== TASK BRIEF ==
Copy out every line that contains "writing".

== EXERCISE DATA ==

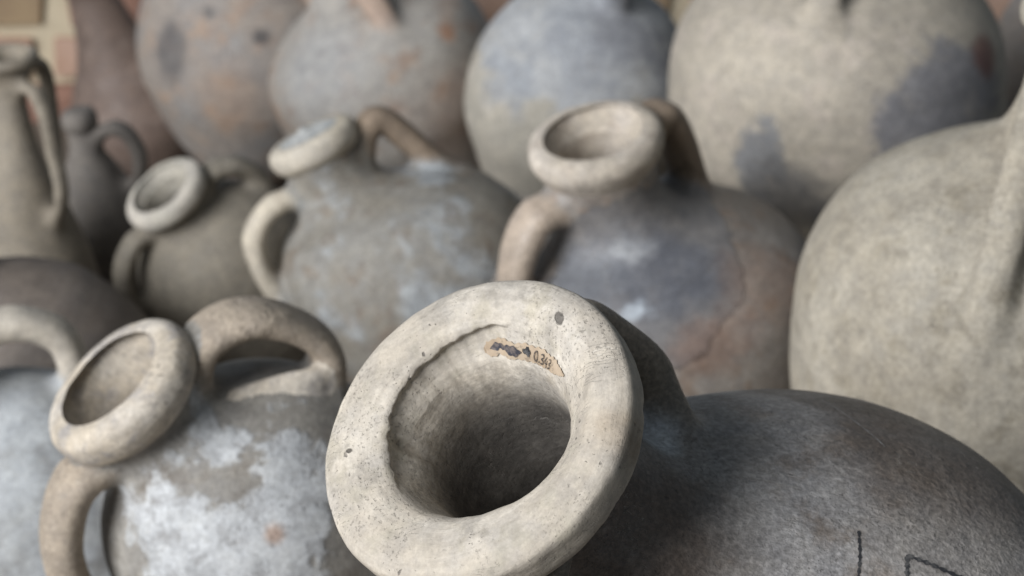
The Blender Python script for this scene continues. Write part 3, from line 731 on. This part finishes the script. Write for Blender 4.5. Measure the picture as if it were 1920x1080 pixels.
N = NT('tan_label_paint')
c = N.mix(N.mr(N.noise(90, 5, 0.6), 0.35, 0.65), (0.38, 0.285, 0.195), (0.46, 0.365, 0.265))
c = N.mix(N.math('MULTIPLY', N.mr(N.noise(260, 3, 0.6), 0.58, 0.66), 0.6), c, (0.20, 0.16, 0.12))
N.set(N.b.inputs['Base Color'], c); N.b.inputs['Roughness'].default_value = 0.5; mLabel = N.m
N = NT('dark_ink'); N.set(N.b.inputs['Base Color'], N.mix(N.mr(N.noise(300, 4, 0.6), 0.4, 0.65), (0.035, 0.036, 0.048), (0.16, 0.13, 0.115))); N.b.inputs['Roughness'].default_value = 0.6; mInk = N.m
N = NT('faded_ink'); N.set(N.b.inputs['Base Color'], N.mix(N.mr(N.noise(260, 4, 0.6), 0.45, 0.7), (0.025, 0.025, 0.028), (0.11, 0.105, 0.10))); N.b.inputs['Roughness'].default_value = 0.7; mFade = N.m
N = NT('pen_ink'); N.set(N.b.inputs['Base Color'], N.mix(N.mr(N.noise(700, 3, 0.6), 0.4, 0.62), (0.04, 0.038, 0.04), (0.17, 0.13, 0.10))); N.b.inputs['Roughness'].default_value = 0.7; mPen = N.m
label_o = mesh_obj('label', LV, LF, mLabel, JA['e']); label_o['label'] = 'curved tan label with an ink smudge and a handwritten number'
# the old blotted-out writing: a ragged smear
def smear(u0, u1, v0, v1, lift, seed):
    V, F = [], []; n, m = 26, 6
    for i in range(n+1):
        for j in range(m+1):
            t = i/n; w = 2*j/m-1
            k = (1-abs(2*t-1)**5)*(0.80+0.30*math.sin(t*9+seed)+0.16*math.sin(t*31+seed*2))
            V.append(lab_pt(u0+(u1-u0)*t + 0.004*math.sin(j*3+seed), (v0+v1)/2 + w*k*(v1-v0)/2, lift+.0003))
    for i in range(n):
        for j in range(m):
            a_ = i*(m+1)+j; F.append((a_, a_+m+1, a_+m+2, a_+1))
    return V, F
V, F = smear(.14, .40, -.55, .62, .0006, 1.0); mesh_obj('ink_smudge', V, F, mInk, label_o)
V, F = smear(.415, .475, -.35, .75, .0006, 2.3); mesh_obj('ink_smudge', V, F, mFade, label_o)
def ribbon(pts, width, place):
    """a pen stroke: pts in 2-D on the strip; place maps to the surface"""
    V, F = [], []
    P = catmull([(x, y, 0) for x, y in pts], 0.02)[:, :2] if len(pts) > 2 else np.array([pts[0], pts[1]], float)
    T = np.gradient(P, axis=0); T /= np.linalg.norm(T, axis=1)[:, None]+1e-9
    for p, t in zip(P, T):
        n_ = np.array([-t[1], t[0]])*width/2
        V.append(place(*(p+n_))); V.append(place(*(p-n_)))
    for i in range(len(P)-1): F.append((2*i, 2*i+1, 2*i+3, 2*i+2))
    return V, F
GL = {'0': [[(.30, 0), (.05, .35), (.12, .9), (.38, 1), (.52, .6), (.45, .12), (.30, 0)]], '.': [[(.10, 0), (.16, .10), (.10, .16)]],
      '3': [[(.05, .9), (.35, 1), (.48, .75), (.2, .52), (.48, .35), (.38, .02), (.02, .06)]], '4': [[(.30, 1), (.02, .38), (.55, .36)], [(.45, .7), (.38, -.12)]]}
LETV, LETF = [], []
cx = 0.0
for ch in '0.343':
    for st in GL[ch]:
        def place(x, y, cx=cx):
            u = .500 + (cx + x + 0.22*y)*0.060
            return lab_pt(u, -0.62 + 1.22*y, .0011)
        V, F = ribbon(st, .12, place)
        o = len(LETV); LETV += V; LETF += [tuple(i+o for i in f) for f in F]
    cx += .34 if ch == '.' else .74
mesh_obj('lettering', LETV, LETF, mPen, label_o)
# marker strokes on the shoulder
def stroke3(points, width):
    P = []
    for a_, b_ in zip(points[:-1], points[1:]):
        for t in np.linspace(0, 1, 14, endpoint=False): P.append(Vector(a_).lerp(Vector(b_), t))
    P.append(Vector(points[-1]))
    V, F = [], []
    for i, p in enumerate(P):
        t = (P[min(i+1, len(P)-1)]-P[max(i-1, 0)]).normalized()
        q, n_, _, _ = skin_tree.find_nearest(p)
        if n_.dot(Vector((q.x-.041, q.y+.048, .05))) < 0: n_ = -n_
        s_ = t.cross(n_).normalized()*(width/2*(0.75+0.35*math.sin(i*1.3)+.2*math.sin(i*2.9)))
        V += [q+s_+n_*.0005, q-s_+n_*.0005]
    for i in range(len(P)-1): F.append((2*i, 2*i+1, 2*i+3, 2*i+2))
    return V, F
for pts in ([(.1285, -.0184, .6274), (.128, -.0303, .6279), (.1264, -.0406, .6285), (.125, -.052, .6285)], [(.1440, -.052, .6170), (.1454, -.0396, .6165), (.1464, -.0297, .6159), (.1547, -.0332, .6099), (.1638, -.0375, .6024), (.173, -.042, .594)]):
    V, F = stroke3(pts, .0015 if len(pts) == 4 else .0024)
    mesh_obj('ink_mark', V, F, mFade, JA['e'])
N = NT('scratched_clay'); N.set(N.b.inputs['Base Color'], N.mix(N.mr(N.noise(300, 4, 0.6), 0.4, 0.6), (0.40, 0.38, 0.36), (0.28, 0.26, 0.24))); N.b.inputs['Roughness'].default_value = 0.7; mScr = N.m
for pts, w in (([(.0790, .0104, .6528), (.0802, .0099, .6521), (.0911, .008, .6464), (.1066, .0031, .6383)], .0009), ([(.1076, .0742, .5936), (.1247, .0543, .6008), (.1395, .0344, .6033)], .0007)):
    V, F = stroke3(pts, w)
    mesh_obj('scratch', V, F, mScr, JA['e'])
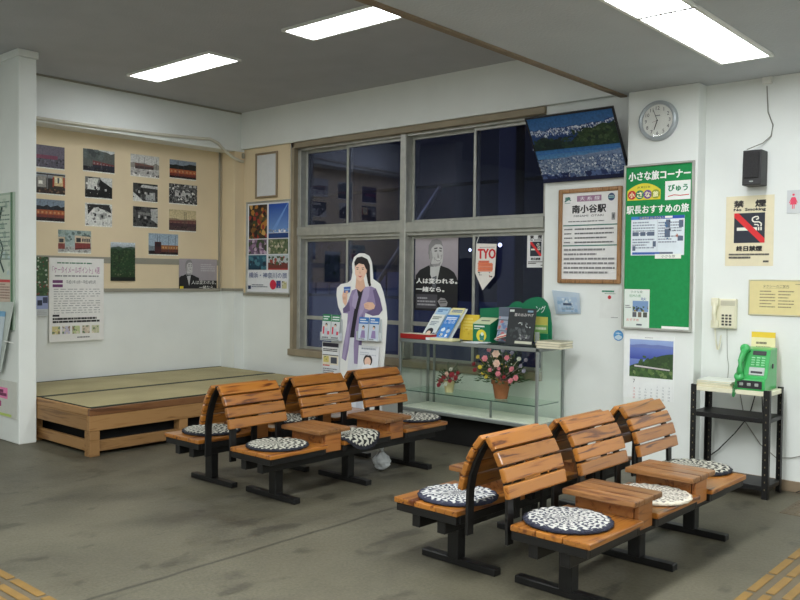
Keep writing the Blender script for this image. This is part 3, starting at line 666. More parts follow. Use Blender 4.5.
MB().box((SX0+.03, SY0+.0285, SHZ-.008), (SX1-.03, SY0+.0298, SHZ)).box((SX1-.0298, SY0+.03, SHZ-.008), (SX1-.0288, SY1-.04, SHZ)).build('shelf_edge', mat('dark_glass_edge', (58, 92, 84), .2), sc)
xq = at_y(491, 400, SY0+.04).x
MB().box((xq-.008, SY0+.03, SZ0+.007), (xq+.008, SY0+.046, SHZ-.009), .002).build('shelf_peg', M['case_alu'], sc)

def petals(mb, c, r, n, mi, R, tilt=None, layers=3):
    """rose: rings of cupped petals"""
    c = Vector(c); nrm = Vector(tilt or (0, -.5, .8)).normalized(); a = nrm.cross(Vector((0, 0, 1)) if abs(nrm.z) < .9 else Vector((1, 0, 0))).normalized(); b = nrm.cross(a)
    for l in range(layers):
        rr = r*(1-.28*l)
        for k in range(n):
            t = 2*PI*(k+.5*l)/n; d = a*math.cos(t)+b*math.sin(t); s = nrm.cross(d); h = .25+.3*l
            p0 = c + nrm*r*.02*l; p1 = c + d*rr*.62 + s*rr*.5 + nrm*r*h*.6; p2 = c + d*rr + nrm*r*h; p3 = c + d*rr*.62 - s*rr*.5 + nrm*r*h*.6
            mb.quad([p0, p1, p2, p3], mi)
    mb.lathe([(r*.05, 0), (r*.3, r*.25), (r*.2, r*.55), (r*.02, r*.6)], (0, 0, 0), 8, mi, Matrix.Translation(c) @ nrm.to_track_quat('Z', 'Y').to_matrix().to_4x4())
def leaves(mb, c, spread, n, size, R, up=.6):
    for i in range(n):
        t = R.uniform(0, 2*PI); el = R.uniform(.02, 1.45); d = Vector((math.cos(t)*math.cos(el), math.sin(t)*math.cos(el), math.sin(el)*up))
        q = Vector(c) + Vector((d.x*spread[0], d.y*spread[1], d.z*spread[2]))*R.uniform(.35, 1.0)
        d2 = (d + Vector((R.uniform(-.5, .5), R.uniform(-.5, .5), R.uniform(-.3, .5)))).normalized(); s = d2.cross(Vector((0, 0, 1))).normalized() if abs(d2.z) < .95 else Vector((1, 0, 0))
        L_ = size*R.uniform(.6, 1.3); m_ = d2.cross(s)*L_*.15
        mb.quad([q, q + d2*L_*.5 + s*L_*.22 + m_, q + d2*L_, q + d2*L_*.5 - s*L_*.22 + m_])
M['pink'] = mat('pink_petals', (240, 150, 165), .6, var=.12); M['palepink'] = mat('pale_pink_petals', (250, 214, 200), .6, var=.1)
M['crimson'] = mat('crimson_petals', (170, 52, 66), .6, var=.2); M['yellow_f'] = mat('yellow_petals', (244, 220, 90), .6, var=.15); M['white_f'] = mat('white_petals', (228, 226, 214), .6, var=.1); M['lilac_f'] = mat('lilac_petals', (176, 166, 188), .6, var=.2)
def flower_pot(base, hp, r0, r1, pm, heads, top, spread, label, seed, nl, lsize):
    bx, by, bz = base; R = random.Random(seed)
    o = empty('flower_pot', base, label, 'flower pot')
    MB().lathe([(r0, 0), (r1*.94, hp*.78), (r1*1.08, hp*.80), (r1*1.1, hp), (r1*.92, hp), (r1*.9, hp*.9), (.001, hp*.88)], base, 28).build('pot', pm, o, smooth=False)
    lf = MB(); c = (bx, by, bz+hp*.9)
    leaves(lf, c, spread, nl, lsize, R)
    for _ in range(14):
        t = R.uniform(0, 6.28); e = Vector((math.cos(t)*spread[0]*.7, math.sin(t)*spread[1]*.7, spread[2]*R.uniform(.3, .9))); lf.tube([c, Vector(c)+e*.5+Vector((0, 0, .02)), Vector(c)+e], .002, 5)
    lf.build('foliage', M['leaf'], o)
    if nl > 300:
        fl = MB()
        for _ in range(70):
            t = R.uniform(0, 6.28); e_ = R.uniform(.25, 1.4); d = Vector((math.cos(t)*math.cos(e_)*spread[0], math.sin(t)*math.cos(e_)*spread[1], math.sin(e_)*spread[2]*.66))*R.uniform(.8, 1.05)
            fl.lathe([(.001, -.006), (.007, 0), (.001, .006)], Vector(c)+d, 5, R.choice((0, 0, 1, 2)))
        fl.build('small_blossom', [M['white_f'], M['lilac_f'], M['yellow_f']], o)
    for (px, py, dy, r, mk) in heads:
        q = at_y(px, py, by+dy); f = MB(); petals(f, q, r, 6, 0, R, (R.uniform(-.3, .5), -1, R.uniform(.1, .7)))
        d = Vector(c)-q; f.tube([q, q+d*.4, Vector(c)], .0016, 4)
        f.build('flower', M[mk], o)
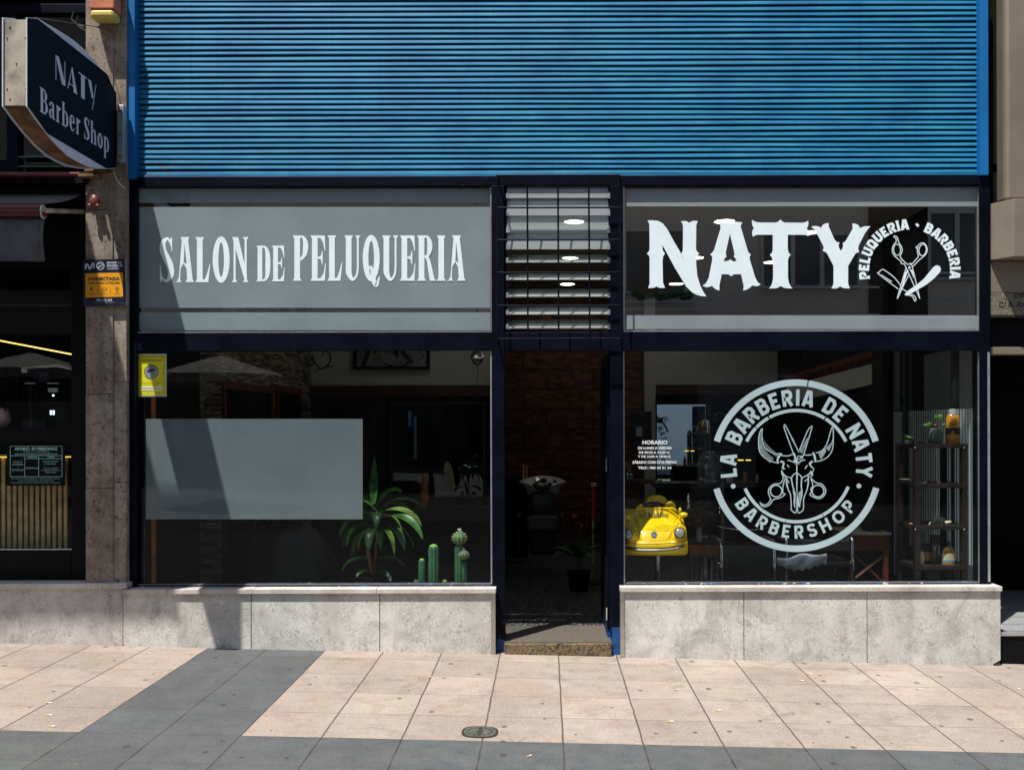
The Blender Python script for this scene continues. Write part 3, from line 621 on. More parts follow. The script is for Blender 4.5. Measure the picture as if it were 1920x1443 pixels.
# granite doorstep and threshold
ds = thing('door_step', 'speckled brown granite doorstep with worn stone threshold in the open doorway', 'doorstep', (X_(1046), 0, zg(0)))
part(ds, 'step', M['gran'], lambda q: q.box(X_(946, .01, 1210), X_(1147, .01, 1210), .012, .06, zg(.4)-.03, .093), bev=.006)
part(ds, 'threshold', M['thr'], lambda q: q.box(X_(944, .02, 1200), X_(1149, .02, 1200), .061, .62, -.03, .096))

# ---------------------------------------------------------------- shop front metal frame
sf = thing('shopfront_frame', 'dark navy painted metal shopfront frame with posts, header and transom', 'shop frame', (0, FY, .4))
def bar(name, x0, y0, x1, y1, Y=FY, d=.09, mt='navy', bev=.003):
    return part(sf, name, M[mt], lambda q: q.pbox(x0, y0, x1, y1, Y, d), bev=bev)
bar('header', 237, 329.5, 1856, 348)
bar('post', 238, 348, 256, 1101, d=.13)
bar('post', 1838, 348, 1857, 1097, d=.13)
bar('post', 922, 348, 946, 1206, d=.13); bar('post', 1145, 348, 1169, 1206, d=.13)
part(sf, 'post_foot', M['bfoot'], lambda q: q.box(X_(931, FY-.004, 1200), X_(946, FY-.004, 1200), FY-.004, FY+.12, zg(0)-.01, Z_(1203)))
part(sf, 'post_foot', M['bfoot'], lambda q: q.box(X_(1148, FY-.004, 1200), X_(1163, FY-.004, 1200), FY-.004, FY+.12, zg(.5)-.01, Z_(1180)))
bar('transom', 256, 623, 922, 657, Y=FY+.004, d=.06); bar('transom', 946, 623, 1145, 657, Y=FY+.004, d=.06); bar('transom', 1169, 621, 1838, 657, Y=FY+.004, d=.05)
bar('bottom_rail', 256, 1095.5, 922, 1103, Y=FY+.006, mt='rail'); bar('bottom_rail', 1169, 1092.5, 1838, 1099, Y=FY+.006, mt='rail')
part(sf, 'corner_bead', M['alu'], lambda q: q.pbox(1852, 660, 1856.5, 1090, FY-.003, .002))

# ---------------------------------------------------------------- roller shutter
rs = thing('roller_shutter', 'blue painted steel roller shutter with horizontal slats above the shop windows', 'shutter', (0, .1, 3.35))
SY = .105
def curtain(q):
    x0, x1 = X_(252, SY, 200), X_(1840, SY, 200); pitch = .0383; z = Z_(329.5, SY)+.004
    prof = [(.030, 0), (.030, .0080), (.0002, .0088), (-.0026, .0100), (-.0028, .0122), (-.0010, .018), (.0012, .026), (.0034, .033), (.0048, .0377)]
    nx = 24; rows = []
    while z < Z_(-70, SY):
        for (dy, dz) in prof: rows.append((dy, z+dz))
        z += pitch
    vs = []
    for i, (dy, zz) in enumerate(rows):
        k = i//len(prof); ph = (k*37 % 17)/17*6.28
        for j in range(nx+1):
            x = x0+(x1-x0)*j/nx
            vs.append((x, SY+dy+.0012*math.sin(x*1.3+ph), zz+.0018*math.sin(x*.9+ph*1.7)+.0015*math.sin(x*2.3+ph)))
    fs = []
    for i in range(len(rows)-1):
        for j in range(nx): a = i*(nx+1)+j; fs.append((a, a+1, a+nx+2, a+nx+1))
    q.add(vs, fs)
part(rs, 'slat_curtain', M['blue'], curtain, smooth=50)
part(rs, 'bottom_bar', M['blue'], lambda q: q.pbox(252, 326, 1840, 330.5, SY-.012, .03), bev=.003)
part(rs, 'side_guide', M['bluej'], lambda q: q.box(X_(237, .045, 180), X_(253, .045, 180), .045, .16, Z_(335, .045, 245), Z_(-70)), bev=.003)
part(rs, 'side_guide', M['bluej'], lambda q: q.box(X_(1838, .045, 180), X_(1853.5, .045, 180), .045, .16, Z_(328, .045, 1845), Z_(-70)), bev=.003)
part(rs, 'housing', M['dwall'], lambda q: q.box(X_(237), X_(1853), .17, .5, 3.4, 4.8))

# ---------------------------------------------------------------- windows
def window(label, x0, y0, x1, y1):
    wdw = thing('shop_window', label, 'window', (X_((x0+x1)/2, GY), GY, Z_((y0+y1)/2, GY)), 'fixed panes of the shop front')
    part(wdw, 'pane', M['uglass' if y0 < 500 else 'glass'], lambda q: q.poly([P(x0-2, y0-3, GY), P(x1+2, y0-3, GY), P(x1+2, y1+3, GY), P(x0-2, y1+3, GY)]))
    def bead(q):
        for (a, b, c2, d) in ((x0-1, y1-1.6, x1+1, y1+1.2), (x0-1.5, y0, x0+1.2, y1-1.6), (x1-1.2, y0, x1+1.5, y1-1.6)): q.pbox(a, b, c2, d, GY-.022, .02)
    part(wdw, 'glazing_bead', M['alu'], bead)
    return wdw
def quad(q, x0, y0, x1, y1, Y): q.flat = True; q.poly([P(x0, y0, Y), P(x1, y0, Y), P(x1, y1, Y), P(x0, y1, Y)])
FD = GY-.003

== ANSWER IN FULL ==
# the old blotted-out writing: a ragged smear
Keep writing the Blender script for this image. This is part 3, starting at line 666. More parts follow. Use Blender 4.5.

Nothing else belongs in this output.